- YOUR GOAL: All of the data below should be written out exactly.

======

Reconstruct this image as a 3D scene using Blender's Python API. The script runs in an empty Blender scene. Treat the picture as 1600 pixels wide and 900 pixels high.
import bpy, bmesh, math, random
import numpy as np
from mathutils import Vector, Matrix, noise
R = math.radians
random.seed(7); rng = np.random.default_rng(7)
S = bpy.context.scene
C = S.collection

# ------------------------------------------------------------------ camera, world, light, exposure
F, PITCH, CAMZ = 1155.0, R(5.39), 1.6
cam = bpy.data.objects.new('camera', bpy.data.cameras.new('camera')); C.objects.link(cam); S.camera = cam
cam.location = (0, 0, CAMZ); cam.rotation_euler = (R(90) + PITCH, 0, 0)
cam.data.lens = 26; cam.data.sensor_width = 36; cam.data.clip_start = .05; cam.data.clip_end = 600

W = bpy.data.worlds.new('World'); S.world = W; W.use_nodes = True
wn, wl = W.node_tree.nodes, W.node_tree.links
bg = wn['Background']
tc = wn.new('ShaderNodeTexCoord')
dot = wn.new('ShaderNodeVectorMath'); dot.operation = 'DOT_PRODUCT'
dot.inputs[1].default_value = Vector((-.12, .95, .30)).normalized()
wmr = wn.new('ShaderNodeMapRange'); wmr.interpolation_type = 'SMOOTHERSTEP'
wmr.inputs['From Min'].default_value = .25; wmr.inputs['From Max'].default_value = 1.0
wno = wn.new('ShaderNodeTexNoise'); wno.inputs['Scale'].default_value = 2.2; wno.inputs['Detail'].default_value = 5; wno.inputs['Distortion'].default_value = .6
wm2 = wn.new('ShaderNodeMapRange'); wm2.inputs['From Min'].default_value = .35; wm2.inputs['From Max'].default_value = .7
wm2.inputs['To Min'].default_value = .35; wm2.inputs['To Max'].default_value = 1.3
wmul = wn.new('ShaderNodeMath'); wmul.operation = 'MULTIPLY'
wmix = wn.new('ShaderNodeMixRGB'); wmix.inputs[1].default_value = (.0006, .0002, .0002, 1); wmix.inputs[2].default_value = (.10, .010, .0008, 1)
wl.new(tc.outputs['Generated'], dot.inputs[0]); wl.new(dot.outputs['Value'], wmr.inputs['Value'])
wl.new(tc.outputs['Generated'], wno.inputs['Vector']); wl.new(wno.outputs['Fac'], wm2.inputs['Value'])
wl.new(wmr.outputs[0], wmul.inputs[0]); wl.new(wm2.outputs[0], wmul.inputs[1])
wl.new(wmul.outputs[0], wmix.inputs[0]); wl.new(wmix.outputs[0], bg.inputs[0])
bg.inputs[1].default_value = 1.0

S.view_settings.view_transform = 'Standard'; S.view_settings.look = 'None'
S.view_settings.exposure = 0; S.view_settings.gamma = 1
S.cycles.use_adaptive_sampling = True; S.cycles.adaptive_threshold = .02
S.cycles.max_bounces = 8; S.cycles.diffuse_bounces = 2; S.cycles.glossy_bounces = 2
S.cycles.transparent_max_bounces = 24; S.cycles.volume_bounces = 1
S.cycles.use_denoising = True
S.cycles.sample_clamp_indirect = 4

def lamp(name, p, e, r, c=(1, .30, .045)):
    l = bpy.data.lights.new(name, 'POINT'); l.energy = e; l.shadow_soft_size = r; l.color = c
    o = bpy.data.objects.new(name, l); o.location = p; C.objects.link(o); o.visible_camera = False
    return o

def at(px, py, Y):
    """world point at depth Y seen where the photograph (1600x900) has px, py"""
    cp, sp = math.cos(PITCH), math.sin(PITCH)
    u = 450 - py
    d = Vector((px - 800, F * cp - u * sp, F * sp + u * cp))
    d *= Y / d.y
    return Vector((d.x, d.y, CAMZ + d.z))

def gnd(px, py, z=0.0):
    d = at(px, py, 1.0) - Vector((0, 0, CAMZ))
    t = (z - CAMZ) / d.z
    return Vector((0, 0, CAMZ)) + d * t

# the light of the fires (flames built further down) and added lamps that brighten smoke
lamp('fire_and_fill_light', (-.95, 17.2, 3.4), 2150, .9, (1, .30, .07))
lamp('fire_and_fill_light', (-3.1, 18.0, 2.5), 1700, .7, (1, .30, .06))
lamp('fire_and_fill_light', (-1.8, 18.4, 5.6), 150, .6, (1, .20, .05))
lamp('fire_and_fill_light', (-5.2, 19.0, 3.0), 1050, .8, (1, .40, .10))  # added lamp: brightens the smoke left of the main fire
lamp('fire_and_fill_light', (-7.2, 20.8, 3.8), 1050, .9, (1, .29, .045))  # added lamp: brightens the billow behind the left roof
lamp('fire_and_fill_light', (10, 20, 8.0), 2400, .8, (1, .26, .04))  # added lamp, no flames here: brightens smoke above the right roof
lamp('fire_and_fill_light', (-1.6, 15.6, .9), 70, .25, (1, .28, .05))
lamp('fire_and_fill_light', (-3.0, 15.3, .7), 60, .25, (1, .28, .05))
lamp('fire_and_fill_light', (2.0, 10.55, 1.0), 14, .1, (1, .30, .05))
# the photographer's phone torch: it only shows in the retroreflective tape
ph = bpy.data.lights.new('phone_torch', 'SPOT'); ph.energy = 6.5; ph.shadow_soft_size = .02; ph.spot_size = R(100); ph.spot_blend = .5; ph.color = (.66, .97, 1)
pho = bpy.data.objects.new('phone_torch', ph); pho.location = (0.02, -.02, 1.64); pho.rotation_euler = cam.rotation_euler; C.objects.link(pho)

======

- COMPLETED TASK:
Reconstruct this image as a 3D scene using Blender's Python API. The script runs in an empty Blender scene. Treat the picture as 1600 pixels wide and 900 pixels high.
import bpy, bmesh, math, random
import numpy as np
from mathutils import Vector, Matrix, noise
R = math.radians
random.seed(7); rng = np.random.default_rng(7)
S = bpy.context.scene
C = S.collection

# ------------------------------------------------------------------ camera, world, light, exposure
F, PITCH, CAMZ = 1155.0, R(5.39), 1.6
cam = bpy.data.objects.new('camera', bpy.data.cameras.new('camera')); C.objects.link(cam); S.camera = cam
cam.location = (0, 0, CAMZ); cam.rotation_euler = (R(90) + PITCH, 0, 0)
cam.data.lens = 26; cam.data.sensor_width = 36; cam.data.clip_start = .05; cam.data.clip_end = 600

W = bpy.data.worlds.new('World'); S.world = W; W.use_nodes = True
wn, wl = W.node_tree.nodes, W.node_tree.links
bg = wn['Background']
tc = wn.new('ShaderNodeTexCoord')
dot = wn.new('ShaderNodeVectorMath'); dot.operation = 'DOT_PRODUCT'
dot.inputs[1].default_value = Vector((-.12, .95, .30)).normalized()
wmr = wn.new('ShaderNodeMapRange'); wmr.interpolation_type = 'SMOOTHERSTEP'
wmr.inputs['From Min'].default_value = .25; wmr.inputs['From Max'].default_value = 1.0
wno = wn.new('ShaderNodeTexNoise'); wno.inputs['Scale'].default_value = 2.2; wno.inputs['Detail'].default_value = 5; wno.inputs['Distortion'].default_value = .6
wm2 = wn.new('ShaderNodeMapRange'); wm2.inputs['From Min'].default_value = .35; wm2.inputs['From Max'].default_value = .7
wm2.inputs['To Min'].default_value = .35; wm2.inputs['To Max'].default_value = 1.3
wmul = wn.new('ShaderNodeMath'); wmul.operation = 'MULTIPLY'
wmix = wn.new('ShaderNodeMixRGB'); wmix.inputs[1].default_value = (.0006, .0002, .0002, 1); wmix.inputs[2].default_value = (.10, .010, .0008, 1)
wl.new(tc.outputs['Generated'], dot.inputs[0]); wl.new(dot.outputs['Value'], wmr.inputs['Value'])
wl.new(tc.outputs['Generated'], wno.inputs['Vector']); wl.new(wno.outputs['Fac'], wm2.inputs['Value'])
wl.new(wmr.outputs[0], wmul.inputs[0]); wl.new(wm2.outputs[0], wmul.inputs[1])
wl.new(wmul.outputs[0], wmix.inputs[0]); wl.new(wmix.outputs[0], bg.inputs[0])
bg.inputs[1].default_value = 1.0

S.view_settings.view_transform = 'Standard'; S.view_settings.look = 'None'
S.view_settings.exposure = 0; S.view_settings.gamma = 1
S.cycles.use_adaptive_sampling = True; S.cycles.adaptive_threshold = .02
S.cycles.max_bounces = 8; S.cycles.diffuse_bounces = 2; S.cycles.glossy_bounces = 2
S.cycles.transparent_max_bounces = 24; S.cycles.volume_bounces = 1
S.cycles.use_denoising = True
S.cycles.sample_clamp_indirect = 4

def lamp(name, p, e, r, c=(1, .30, .045)):
    l = bpy.data.lights.new(name, 'POINT'); l.energy = e; l.shadow_soft_size = r; l.color = c
    o = bpy.data.objects.new(name, l); o.location = p; C.objects.link(o); o.visible_camera = False
    return o

def at(px, py, Y):
    """world point at depth Y seen where the photograph (1600x900) has px, py"""
    cp, sp = math.cos(PITCH), math.sin(PITCH)
    u = 450 - py
    d = Vector((px - 800, F * cp - u * sp, F * sp + u * cp))
    d *= Y / d.y
    return Vector((d.x, d.y, CAMZ + d.z))

def gnd(px, py, z=0.0):
    d = at(px, py, 1.0) - Vector((0, 0, CAMZ))
    t = (z - CAMZ) / d.z
    return Vector((0, 0, CAMZ)) + d * t

# the light of the fires (flames built further down) and added lamps that brighten smoke
lamp('fire_and_fill_light', (-.95, 17.2, 3.4), 2150, .9, (1, .30, .07))
lamp('fire_and_fill_light', (-3.1, 18.0, 2.5), 1700, .7, (1, .30, .06))
lamp('fire_and_fill_light', (-1.8, 18.4, 5.6), 150, .6, (1, .20, .05))
lamp('fire_and_fill_light', (-5.2, 19.0, 3.0), 1050, .8, (1, .40, .10))  # added lamp: brightens the smoke left of the main fire
lamp('fire_and_fill_light', (-7.2, 20.8, 3.8), 1050, .9, (1, .29, .045))  # added lamp: brightens the billow behind the left roof
lamp('fire_and_fill_light', (10, 20, 8.0), 2400, .8, (1, .26, .04))  # added lamp, no flames here: brightens smoke above the right roof
lamp('fire_and_fill_light', (-1.6, 15.6, .9), 70, .25, (1, .28, .05))
lamp('fire_and_fill_light', (-3.0, 15.3, .7), 60, .25, (1, .28, .05))
lamp('fire_and_fill_light', (2.0, 10.55, 1.0), 14, .1, (1, .30, .05))
# the photographer's phone torch: it only shows in the retroreflective tape
ph = bpy.data.lights.new('phone_torch', 'SPOT'); ph.energy = 6.5; ph.shadow_soft_size = .02; ph.spot_size = R(100); ph.spot_blend = .5; ph.color = (.66, .97, 1)
pho = bpy.data.objects.new('phone_torch', ph); pho.location = (0.02, -.02, 1.64); pho.rotation_euler = cam.rotation_euler; C.objects.link(pho)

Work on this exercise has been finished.